Another difference in the two wars, churches were not used to store weapons, house ammunition, or, for training people to infiltrate enemy lines and become suicide bombers. If a church was utilized for those purposes in Vietnam it would have been leveled by an air assault.

Today, in Iraq, Mosques are staging areas for the insurgents, weapons and ammo needed by the suicide bombers are stored there and the terrorists that use those supplies are trained there. And we have been hesitant to take them out of action with pinpoint bombing capability.

In a recent conversation with the former Israeli Chief of Staff, who headed their Intelligence until 2004, we were told there is evidence the Mosques in America, including Dallas, hide terrorist training activities. Training of all ages of Muslims, according to his Intelligence.

He further stated there was an Al Qaeda cell reportedly functioning in the Dallas area.

The thing that reminded me of all the differences in these two wars was the reminder this week about Prisoners of War. It was 34-years ago this week the North Vietnamese released the first of 591-U.S... POWs.

In Iraq we have had very few POWs.
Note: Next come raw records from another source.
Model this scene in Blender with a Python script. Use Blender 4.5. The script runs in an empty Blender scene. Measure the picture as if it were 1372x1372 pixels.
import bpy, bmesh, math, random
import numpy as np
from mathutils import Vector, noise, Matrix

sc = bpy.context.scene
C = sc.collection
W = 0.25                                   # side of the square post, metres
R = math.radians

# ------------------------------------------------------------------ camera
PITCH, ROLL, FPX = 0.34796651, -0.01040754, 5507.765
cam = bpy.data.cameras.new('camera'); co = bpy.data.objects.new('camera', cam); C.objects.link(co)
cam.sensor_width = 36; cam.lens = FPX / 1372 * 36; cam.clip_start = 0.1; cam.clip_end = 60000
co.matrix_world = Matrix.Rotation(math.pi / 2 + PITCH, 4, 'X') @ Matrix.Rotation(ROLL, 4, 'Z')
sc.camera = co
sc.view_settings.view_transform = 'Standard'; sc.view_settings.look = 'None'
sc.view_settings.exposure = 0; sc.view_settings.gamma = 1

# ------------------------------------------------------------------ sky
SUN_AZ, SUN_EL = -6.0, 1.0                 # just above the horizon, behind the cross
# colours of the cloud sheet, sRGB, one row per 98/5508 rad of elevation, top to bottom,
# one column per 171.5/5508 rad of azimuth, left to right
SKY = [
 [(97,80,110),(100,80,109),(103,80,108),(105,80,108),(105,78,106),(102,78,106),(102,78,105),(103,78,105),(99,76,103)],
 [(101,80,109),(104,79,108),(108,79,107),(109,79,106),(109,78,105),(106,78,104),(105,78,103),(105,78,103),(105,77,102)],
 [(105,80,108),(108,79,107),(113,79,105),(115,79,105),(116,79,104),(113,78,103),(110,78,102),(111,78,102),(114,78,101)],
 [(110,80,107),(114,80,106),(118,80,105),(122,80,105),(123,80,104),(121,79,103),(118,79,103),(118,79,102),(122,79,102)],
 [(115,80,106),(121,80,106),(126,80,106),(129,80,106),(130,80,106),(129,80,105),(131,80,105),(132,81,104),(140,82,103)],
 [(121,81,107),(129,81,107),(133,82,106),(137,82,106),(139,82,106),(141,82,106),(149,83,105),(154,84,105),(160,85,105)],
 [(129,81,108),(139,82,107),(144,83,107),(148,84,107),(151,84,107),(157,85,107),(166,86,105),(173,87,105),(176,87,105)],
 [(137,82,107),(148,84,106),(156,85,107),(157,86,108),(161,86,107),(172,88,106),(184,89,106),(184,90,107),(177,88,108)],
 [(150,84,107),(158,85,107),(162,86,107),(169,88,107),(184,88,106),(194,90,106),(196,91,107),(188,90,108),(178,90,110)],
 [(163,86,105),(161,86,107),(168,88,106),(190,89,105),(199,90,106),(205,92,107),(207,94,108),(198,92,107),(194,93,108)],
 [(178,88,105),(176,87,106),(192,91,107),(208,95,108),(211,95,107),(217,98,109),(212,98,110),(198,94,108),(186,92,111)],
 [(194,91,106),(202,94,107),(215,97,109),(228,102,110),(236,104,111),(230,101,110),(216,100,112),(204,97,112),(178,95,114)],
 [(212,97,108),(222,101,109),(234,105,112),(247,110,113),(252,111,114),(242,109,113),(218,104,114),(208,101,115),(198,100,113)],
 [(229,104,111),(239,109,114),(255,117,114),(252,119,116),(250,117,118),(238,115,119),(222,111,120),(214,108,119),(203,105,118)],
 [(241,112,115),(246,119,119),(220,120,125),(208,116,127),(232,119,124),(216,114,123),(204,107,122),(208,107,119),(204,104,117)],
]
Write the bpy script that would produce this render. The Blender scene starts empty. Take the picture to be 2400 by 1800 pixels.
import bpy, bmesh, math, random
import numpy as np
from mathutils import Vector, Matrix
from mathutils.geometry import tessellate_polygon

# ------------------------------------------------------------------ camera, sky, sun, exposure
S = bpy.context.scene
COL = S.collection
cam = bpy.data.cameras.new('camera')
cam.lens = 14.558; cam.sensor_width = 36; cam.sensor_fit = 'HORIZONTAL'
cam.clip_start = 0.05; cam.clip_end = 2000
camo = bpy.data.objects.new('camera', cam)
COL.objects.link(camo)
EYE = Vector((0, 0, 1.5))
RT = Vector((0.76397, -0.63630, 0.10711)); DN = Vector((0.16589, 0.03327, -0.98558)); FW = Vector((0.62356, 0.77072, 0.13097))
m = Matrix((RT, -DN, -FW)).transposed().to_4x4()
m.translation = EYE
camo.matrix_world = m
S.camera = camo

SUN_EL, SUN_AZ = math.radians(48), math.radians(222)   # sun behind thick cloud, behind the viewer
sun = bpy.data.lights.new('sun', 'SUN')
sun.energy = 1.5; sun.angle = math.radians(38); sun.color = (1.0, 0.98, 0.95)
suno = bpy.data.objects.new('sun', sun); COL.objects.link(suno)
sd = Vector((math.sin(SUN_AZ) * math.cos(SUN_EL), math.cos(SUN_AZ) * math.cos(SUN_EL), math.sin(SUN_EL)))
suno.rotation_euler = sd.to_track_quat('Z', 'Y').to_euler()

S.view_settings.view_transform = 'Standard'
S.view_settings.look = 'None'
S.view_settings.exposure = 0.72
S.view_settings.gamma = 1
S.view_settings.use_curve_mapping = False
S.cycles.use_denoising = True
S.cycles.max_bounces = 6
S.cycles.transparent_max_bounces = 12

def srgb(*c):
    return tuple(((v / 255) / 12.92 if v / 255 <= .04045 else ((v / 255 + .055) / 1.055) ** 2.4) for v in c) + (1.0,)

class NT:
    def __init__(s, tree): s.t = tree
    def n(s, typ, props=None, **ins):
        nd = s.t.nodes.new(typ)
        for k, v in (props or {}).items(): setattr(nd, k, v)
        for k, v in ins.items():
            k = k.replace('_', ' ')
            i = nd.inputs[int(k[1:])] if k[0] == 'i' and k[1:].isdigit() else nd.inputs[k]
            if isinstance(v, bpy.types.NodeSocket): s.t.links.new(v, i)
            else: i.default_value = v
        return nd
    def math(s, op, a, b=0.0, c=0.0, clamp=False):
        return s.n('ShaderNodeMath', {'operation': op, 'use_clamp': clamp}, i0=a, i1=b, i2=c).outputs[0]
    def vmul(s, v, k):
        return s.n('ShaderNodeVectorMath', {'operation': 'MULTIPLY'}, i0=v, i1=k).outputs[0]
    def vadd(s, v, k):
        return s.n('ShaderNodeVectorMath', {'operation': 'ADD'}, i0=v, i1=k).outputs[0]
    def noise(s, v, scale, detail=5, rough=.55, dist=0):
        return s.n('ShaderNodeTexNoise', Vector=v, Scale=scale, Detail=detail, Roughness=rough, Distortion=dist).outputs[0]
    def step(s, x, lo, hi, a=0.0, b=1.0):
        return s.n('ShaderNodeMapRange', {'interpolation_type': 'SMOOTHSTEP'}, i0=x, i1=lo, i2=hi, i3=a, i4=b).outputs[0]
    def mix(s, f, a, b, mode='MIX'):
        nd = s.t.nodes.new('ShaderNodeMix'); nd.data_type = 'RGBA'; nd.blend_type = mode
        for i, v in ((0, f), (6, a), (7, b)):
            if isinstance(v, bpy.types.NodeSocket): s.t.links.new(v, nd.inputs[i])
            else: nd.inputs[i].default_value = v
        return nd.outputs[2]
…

Mostly they kidnap someone, or use someone as a hostage or behead someone to get their points made. But I cannot recall many POWs since 2003 when seven Americans were released.

Those men who were captured in Vietnam and were subjected to torture and in many cases isolation,
those men, became the first heroes this country had seen in quite a while. The nearly six-hundred visited the White House. They enjoyed a star-studded night in the Cotton Bowl where tens-of-thousands turned out to welcome them home. They enjoyed a ticker-tape parade in San Francisco, hosted by Ross Perot, where they could exchange stories with Clint Eastwood, John Wayne, Red Skelton, The Andrews Sisters, Carol Burnet, Ronald Reagan and Ernest Borgnine, just to mention a few.

Then, it was capped off by another Perot-hosted event, this one in Las Vegas , when they all gathered for the retirement of Brig. General Robbie Risner, a ranking POW held in North Vietnam not many months earlier. General Chappie James, who was head of NORAD by then, was there and ex-POWs such as Jim Stockdale, Bud Day, Paul Galanti, Sam Johnson, Ed Alvarez, Jeremiah Denton, Jim Mulligan, Harry Jenkins, Bob Shumaker, and George Coker and nearly four-hundred others and their significant others enjoyed entertainment by the top stars of Vegas, Nipsey Russell, Robert Goulet and Phyllis McGuire among others.

Not all of those who made it back from North Vietnam prisons are still with us, but their names are not forgotten.

And those that are still with us can be spotted very easily--when you enter a room where there may be some ex- POWS--you can spot them easily. They will be wearing the biggest smiles in the room. Always have--Always will. They KNOW what it means to lose your freedom...AND REGAIN IT! They know FREEDOM is not FREE!

Iraq and Vietnam are different wars! But there IS a distinct similarity.

President Lyndon Johnson decided not to seek another term because the voters had grown tired of the Vietnam War and the way he was handling it. Johnson did not think he could be re-elected. That same thinking would probably keep George W. Bush from running again... IF this were not
his second term--- so he does not have that decision, in essence it will be made for him!

We knew where our enemies were located in the Vietnam war. In Iraq, we don't seem to have a specific
clue... they seem to be everywhere, yet 160-thousand of our finest have not been able to pinpoint nor control them!